Abilitare le tecnologie umane

È opinione generale che la digitalizzazione dei processi ci costringerà a inseguire il progresso tecnologico per aumentare la nostra competitività e vincere la con­correnza. Ci siamo convinti, insomma, che le nostre aziende dovranno vincere la sfida di una tecnologia sempre più avanzata: cavalcare l’onda della quarta rivoluzione o esserne travolte. Tuttavia, corriamo un rischio: restiamo affascinati da ciò che fa la macchina fino a dimenticare che questa agisce all’interno di un sistema di cui fanno parte le persone.

Creare una cultura digitale in cui crescere e imparare

Il primo passo verso l’abilitazione delle persone è quindi di creare un ambiente fertile e ricettivo alla trasformazione digitale. Il che si traduce nello sviluppare una cultura in cui comportamenti, mindset e valori favoriscano la collaborazione e l’innovazione e si fondino sui pilastri del data-driven e del customer-centric.

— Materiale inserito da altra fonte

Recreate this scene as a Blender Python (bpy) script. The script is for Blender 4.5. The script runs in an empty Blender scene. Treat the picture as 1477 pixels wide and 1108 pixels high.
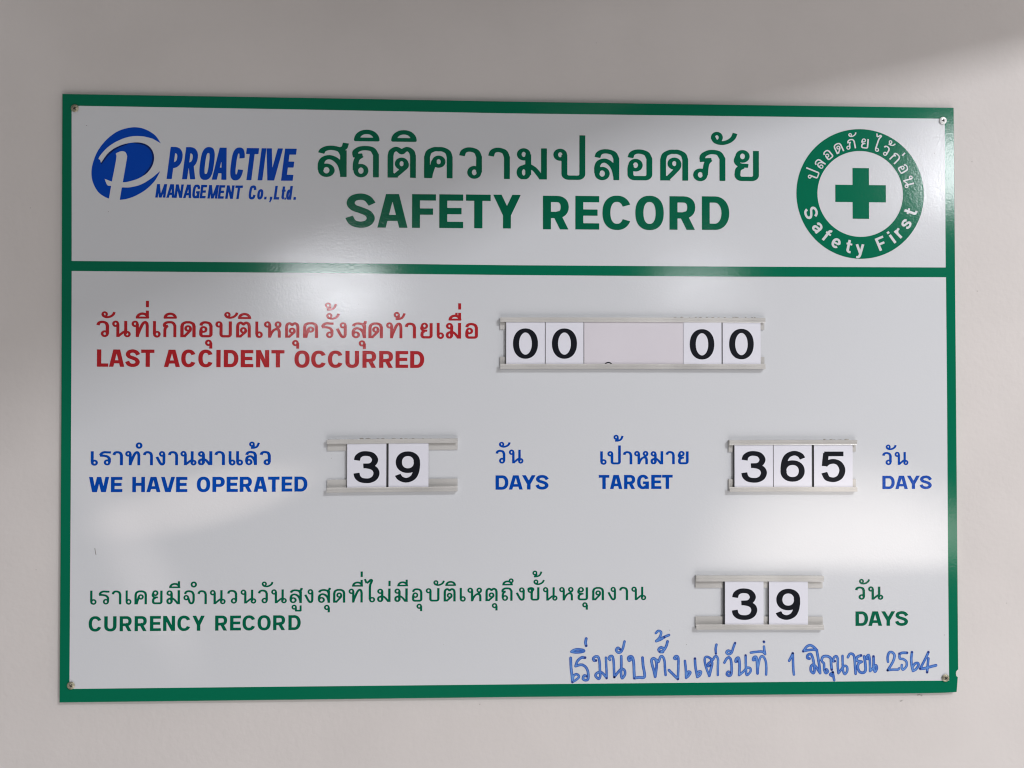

Non per niente, “Digital culture” significa anche e soprattutto far sì che i lavoratori sappiano rispondere prontamente alle sfide del prossimo  futuro e mantengano alta la competitività e la partecipazione.

Cosa ci frena, quindi?

A mio parere, uno degli scogli maggiori è la diffusa fatica nell’adozione della tecnologia, una difficoltà che spesso rasenta la diffidenza. Ecco dunque dove può essere utile concentrare gli sforzi di abilitazione delle persone: nell’alfabetizzazione digitale.

Abilitare le persone perché siano attive e partecipi di una cultura digitale significa far sì che tutti in azienda sappiano muoversi nei contesti e negli ambienti sorti dalla tecnologia. Qualche esempio più semplice: navigare nel cloud aziendale per reperire e condividere informazioni; utilizzare correttamente i vari canali di comunicazione digitale; impiegare gli strumenti e i software di business; essere a conoscenza di come le nuove tecnologie impattano sul proprio settore.

Il paradosso potrebbe altrimenti essere di ritrovarsi in un’azienda che investe in sofisticati sistemi di IA e blockchain, ma non sapere che significa “aprire il link in una nuova scheda del browser”.

La sfida di una cultura digitale che riparte dall’ABC senza interrompere la corsa alla Digital Transformation

La crescita della cultura digitale dovrà dunque procedere su due binari paralleli: alfabetizzazione e innovazione. Investire nel primo aspetto potrebbe essere percepito come meno glamour, ma dobbiamo anche riconoscere che il livello di competenze digitali di base è generalmente scarso nelle aziende.

Chi più chi meno, senza dubbio, ma in un recente studio dell’Oecd, l’Italia ha registrato risultati particolarmente bassi in termini di Digital Literacy. Al pari di Cile, Grecia, Lituania, Repubblica Slovacca e Turchia, risultiamo mancanti delle competenze fondamentali necessarie per prosperare in un mondo digitale, sia come individui sia come lavoratori.

Questi dati non sono certo una novità e già da tempo l’UE si era posta un traguardo tanto ambizioso quanto necessario: far sì che entro il 2025 il 70% dei cittadini UE tra i 16 e i 74 anni possegga competenze digitali di base.

DigComp: un modello da cui prendere spunto

Ritengo che uno degli strumenti ad oggi più interessanti come guida e modello di riferimento sia il Quadro di riferimento per le competenze digitali dei cittadini europei. Meglio noto come DigComp, è uno strumento per lo sviluppo e la pianificazione strategica che propone 21 competenze digitali di base, afferenti a 5 livelli di competenza.

  1. Alfabetizzazione su informazioni e dati
  2. Comunicazione e dati
  3. Creazione di contenuti digitali
  4. Sicurezza
  5. Risolvere problemi

Per ciascuna area sono stati pensati otto livelli di padronanza, da “base” ad “altamente specializzato”, e il tutto è corredato da spiegazioni ed esempi. L’obiettivo di questo framework è proprio di porsi come punto riferimento comune cui tutti, cittadini e lavoratori, possono attingere per capire dove migliorarsi.

Tradurre nell’operatività aziendale uno strumento di questo tipo non è certamente facile, forse non tanto per gli aspetti tecnici quanto per quelli legati all’apprendimento. Occorrono poi una forte personalizzazione, la capacità di calare il progetto nella realtà lavorativa, la partecipazione attiva dei lavoratori…

Crediamo però che intervenire in questa direzione sia una questione sempre più urgente. Se non riusciremo a promuovere l’alfabetizzazione digitale, i processi di trasformazione e innovazione rischieranno di essere instabili.

In altre parole, non sarà la velocità con la quale acquisiremo le tecnologie a farci vin­cere, ma la capacità con cui abiliteremo le persone nell’utilizzarle.